◆ PROVIDED INFORMATION
▼▼▼
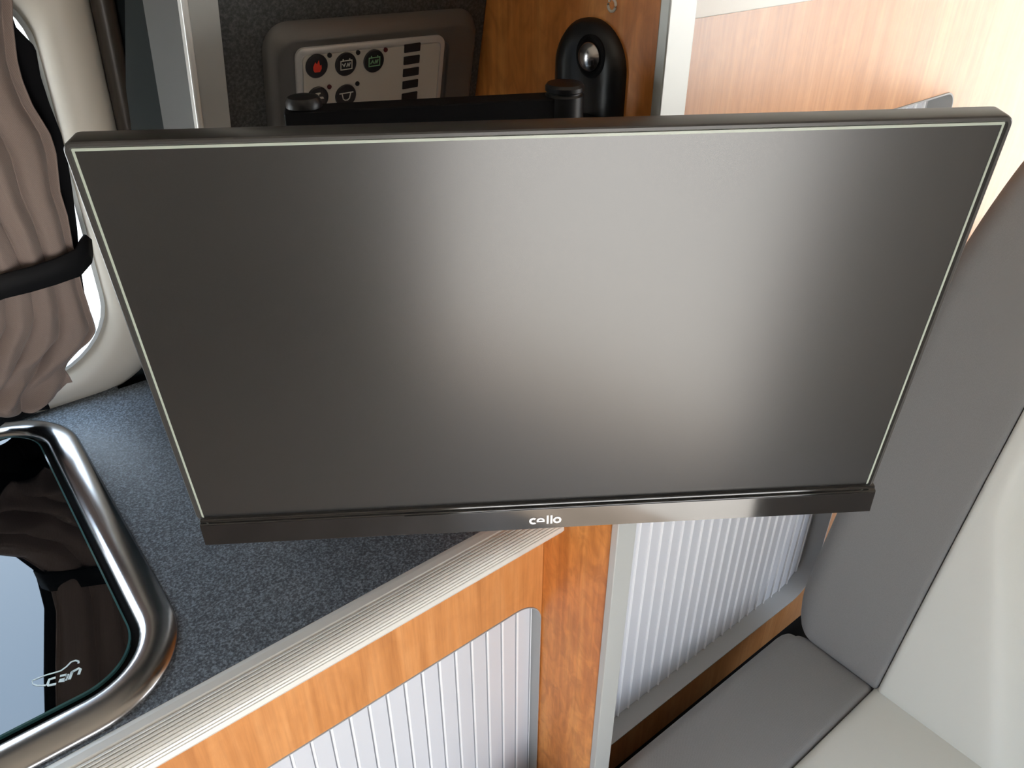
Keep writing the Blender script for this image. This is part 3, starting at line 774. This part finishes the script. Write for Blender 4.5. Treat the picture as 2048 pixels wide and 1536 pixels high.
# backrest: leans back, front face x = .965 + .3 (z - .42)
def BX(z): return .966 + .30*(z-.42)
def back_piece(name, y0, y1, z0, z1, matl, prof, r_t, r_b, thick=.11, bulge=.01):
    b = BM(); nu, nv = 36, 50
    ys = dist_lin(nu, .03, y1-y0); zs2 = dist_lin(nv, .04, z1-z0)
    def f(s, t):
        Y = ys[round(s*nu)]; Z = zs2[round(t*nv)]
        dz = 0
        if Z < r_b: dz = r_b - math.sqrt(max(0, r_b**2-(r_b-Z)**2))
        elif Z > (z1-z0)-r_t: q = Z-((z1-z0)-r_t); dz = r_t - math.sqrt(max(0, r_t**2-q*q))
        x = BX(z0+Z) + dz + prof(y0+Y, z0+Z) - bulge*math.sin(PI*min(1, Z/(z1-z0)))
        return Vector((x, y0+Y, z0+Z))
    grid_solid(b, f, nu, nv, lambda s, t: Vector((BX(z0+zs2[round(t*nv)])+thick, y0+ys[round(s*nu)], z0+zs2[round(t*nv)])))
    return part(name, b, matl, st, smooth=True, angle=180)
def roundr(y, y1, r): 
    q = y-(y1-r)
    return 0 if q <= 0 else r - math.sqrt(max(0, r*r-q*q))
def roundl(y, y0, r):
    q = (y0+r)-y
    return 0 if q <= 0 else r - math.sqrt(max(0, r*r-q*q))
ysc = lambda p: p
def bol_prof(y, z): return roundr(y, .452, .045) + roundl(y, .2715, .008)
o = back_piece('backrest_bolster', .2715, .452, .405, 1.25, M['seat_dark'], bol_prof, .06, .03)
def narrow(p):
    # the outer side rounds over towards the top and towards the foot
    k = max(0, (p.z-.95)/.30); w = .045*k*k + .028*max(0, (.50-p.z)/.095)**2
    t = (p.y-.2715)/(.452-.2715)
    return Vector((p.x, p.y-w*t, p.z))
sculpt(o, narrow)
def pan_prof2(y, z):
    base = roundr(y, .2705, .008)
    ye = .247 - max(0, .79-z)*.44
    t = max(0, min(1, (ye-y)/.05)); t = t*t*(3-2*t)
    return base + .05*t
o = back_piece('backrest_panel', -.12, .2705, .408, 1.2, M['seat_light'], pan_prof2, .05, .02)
▲▲▲
▼▼▼
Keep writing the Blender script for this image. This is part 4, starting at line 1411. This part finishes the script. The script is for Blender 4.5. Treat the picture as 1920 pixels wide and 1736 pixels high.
▲▲▲
▼▼▼
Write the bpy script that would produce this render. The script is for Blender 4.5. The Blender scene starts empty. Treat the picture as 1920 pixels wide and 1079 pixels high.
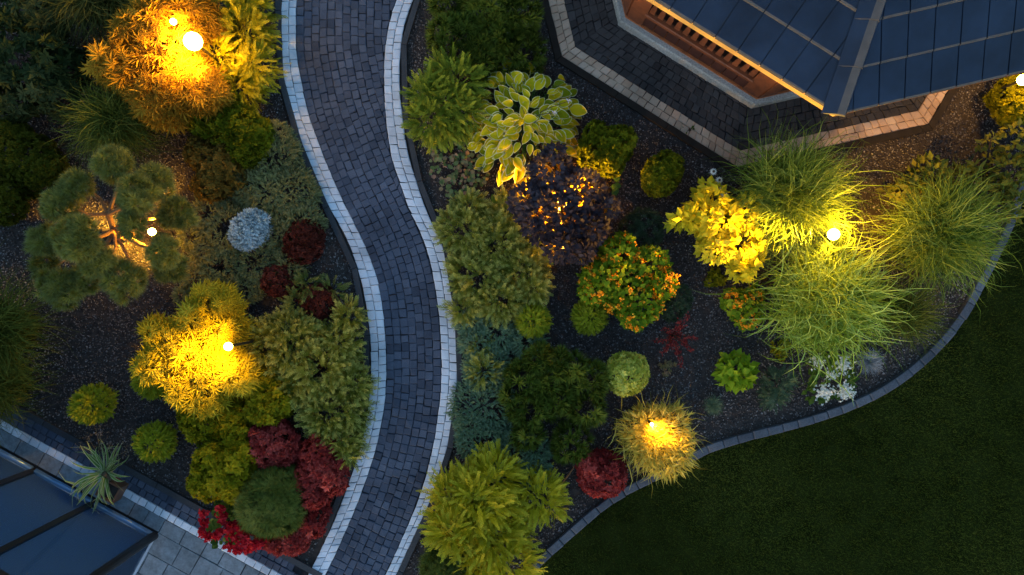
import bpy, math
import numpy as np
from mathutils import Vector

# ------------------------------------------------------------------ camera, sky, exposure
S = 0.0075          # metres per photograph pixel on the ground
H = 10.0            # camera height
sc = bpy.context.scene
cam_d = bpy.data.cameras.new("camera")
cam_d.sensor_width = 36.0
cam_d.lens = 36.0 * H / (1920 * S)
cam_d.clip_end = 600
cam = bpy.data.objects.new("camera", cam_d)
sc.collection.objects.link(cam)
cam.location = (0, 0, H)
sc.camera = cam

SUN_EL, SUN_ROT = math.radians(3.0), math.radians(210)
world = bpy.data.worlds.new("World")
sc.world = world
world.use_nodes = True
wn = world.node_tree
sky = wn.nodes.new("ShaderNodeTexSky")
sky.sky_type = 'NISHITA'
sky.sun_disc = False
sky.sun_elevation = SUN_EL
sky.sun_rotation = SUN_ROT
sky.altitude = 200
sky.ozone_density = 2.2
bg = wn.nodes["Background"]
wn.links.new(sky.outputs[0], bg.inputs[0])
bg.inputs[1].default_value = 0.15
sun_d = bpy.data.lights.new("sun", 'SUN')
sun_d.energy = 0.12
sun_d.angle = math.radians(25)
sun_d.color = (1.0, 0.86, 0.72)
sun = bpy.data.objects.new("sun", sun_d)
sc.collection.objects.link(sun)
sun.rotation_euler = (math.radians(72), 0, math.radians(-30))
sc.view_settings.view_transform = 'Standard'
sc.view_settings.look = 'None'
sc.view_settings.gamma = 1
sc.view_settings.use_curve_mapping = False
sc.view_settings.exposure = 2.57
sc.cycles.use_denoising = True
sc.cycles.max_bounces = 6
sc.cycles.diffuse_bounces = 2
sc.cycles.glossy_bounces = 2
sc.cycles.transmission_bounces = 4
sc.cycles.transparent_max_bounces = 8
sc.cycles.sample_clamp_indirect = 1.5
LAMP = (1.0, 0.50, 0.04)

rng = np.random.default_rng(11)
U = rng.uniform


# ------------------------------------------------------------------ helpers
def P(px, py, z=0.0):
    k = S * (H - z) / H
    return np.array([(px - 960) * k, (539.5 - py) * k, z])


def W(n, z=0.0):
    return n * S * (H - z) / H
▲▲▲
◆ EXERCISE
The first line to copy holds "Write the bpy", and the last holds "from mathutils import Vector". Copy them and the lines between exactly, leaving out pictures.

◆ FINAL RESULT
Write the bpy script that would produce this render. The script is for Blender 4.5. The Blender scene starts empty. Treat the picture as 1920 pixels wide and 1079 pixels high.
import bpy, math
import numpy as np
from mathutils import Vector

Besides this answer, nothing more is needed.